Tally every line of the listing where the string "picture" is found, and state the total alone.

# Records provided start

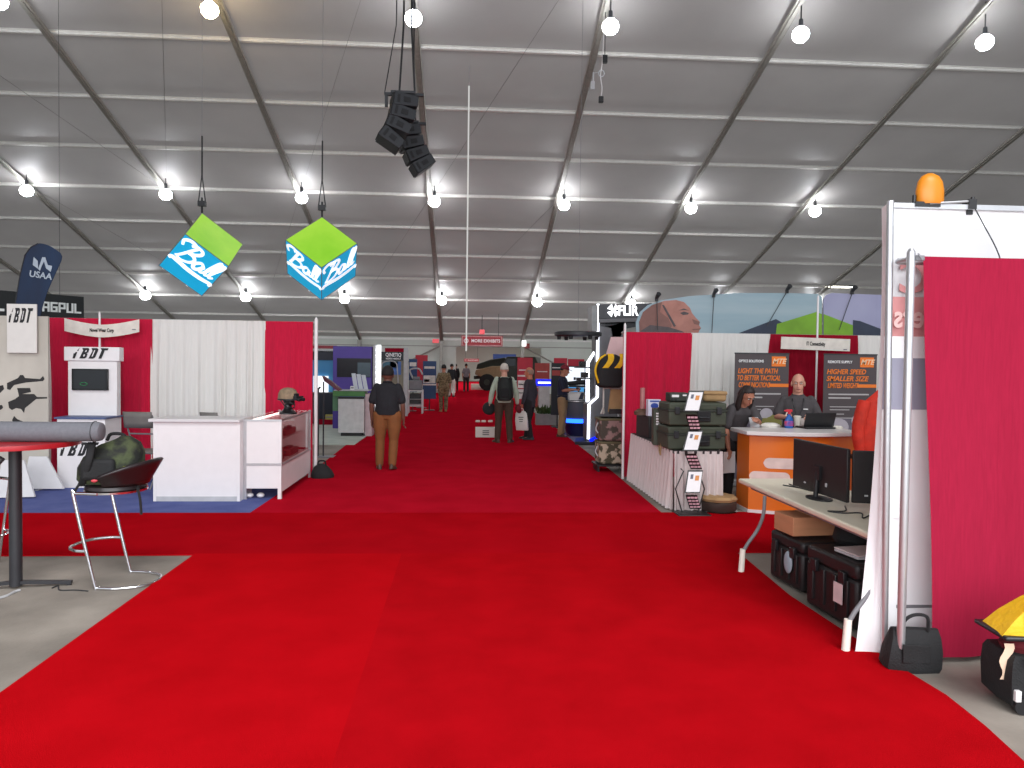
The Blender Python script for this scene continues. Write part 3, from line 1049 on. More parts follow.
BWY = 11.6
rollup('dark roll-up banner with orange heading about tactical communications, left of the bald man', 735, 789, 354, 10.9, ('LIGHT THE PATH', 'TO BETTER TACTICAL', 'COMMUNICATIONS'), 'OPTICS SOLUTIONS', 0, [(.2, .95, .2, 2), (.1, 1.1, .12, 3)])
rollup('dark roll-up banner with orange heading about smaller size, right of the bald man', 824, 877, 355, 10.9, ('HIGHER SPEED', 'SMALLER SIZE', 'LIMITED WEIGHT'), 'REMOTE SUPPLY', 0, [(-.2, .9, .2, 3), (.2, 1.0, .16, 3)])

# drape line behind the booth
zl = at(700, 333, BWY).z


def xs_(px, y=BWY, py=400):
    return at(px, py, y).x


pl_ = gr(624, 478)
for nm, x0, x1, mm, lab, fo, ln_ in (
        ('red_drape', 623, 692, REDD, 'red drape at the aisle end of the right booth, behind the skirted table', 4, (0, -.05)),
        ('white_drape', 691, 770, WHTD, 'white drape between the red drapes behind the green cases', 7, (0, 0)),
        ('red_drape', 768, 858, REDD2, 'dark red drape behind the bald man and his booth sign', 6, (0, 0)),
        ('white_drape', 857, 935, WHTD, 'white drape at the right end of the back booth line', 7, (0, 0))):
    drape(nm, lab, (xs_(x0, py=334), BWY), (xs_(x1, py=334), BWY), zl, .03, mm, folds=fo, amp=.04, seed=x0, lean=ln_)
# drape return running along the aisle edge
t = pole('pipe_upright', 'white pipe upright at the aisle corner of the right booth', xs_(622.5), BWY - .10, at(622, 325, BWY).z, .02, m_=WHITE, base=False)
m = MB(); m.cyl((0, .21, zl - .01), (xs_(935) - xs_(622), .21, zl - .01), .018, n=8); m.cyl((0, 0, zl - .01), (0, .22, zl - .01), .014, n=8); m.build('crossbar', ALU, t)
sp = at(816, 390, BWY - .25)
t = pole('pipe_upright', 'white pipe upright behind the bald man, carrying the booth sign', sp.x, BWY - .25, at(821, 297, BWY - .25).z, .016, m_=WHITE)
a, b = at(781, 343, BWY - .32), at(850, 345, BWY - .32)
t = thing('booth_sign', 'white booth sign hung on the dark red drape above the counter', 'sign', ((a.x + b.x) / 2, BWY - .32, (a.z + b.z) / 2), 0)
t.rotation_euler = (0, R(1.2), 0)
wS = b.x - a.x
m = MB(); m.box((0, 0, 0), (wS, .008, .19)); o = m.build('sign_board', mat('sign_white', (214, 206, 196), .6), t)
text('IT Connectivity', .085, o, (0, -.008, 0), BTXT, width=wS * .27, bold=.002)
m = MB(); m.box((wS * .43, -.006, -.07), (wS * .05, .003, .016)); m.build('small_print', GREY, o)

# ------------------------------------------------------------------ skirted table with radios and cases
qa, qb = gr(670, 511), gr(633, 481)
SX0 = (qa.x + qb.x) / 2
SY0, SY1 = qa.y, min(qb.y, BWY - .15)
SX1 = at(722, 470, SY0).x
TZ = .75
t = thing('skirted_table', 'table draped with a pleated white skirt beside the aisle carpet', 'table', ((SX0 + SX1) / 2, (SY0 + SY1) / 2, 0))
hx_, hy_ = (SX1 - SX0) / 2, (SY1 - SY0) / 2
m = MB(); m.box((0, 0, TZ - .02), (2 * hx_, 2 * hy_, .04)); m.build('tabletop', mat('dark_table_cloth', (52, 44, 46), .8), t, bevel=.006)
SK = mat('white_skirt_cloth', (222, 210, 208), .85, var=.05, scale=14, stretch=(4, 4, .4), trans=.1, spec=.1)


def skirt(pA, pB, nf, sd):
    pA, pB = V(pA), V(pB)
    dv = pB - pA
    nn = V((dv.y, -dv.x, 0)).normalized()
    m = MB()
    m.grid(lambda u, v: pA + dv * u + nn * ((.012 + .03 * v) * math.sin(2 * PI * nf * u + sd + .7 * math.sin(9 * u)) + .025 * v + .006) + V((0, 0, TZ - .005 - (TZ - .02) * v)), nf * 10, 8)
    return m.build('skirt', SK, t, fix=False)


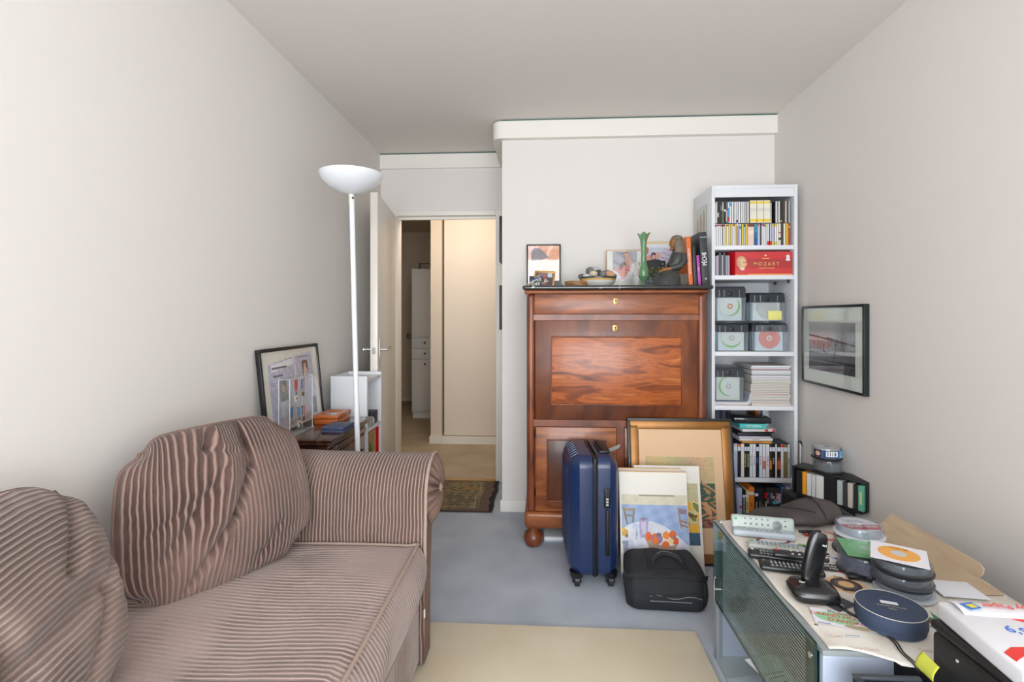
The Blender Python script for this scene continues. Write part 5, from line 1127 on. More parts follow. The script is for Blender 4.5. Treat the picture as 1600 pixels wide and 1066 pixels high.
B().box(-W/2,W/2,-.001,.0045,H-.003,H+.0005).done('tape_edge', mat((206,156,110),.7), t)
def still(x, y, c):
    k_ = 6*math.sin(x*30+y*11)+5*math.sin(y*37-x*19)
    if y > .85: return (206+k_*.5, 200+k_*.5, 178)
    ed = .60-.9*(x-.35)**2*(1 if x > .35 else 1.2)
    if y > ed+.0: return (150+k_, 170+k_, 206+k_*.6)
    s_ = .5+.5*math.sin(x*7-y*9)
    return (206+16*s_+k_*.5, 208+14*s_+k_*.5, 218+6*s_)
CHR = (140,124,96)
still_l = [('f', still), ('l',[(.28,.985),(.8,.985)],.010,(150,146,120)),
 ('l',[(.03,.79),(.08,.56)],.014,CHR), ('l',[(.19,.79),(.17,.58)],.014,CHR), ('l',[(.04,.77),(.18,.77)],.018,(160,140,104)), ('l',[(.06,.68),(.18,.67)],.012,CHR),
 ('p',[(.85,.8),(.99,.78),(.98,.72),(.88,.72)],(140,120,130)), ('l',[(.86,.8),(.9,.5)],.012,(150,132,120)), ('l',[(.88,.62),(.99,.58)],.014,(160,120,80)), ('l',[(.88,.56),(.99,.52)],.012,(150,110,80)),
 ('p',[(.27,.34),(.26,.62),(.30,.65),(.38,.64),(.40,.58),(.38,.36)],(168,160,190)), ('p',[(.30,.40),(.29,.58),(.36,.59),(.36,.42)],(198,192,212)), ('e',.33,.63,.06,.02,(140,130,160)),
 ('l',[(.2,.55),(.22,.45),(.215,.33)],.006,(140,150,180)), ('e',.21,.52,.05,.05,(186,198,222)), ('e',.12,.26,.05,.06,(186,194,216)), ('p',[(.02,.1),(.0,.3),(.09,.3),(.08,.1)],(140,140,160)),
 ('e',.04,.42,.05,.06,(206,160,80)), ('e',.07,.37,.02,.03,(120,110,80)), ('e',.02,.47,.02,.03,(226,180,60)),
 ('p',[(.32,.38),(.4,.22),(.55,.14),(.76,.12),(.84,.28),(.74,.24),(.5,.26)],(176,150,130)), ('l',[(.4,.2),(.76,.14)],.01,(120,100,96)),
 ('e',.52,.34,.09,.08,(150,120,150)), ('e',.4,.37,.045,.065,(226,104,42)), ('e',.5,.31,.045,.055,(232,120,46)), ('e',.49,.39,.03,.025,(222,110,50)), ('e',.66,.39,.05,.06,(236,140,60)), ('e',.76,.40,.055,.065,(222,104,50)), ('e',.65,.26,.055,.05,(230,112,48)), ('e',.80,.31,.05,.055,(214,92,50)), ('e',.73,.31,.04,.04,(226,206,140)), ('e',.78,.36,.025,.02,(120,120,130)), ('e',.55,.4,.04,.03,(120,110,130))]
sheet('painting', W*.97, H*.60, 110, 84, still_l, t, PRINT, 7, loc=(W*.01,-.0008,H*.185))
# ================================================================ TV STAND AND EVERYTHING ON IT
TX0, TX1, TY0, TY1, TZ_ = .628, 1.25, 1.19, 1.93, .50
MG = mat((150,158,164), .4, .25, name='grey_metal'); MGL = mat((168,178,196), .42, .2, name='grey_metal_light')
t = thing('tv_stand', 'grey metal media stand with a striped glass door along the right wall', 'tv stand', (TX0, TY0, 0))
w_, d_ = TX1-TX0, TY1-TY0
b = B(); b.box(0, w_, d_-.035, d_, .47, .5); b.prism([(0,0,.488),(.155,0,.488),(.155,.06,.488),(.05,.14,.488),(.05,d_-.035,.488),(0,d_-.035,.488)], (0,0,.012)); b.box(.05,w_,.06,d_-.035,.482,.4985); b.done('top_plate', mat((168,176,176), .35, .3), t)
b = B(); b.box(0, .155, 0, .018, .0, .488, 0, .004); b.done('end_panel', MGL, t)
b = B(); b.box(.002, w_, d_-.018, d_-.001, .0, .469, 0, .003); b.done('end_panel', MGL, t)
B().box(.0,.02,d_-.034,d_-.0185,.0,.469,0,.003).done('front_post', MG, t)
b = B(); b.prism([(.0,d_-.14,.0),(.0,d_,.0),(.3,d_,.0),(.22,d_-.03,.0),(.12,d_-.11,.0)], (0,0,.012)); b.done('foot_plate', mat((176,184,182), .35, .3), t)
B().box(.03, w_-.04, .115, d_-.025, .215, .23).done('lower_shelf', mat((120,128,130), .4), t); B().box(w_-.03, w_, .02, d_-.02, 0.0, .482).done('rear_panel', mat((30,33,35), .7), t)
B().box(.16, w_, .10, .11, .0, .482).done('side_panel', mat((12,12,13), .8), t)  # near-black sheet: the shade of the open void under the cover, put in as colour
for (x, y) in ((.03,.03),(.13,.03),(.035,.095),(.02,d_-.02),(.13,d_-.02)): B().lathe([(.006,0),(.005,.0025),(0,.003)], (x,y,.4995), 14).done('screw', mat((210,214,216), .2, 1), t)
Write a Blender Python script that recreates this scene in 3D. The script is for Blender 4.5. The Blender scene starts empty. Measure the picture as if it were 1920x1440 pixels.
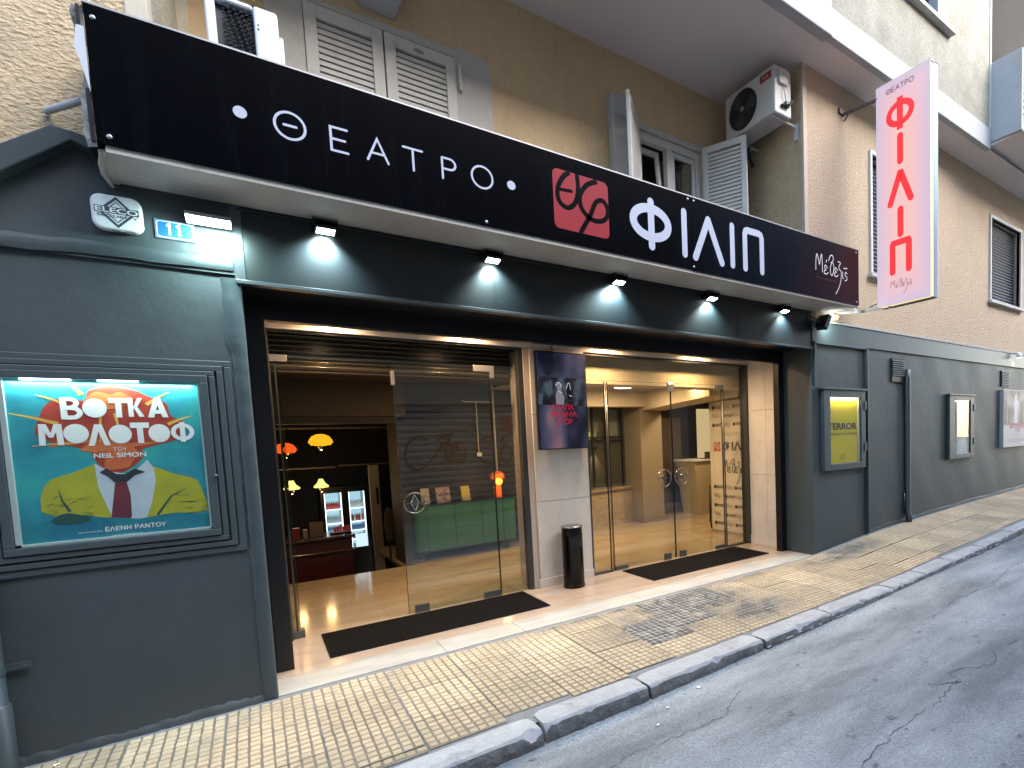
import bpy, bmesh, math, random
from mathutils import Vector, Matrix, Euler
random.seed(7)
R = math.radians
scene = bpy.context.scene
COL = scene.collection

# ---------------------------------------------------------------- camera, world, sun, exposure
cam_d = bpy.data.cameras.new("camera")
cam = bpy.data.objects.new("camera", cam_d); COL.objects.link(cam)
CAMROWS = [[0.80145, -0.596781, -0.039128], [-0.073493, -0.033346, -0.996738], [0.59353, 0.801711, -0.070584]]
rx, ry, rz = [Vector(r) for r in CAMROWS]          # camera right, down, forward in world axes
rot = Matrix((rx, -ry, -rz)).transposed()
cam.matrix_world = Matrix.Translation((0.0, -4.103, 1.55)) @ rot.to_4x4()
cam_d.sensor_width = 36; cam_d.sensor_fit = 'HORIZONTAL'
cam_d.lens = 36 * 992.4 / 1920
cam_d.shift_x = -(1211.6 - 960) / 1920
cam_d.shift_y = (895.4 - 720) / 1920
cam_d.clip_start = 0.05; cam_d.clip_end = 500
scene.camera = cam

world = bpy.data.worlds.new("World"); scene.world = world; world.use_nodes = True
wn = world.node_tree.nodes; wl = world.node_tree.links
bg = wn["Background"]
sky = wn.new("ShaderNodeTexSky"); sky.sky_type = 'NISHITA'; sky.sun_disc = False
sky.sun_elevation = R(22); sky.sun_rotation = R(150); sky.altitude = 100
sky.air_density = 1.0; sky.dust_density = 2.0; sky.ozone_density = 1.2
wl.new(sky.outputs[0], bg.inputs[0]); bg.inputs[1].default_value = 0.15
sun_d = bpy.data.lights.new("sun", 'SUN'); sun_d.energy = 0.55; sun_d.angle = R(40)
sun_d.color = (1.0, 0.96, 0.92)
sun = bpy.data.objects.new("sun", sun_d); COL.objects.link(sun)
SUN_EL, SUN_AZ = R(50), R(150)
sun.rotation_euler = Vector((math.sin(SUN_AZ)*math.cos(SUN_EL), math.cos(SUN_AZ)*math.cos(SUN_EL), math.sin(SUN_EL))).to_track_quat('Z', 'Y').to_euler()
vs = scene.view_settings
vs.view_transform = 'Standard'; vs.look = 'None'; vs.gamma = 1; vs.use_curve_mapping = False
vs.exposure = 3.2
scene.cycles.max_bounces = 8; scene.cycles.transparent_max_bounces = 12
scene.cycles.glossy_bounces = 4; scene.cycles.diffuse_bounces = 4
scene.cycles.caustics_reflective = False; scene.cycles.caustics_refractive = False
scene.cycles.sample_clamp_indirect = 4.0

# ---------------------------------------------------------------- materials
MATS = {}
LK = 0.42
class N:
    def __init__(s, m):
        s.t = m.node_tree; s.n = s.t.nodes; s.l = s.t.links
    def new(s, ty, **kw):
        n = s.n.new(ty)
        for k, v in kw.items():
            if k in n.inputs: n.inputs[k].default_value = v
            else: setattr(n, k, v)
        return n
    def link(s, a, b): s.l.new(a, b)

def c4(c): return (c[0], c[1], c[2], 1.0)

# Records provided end

**Task answer:**
2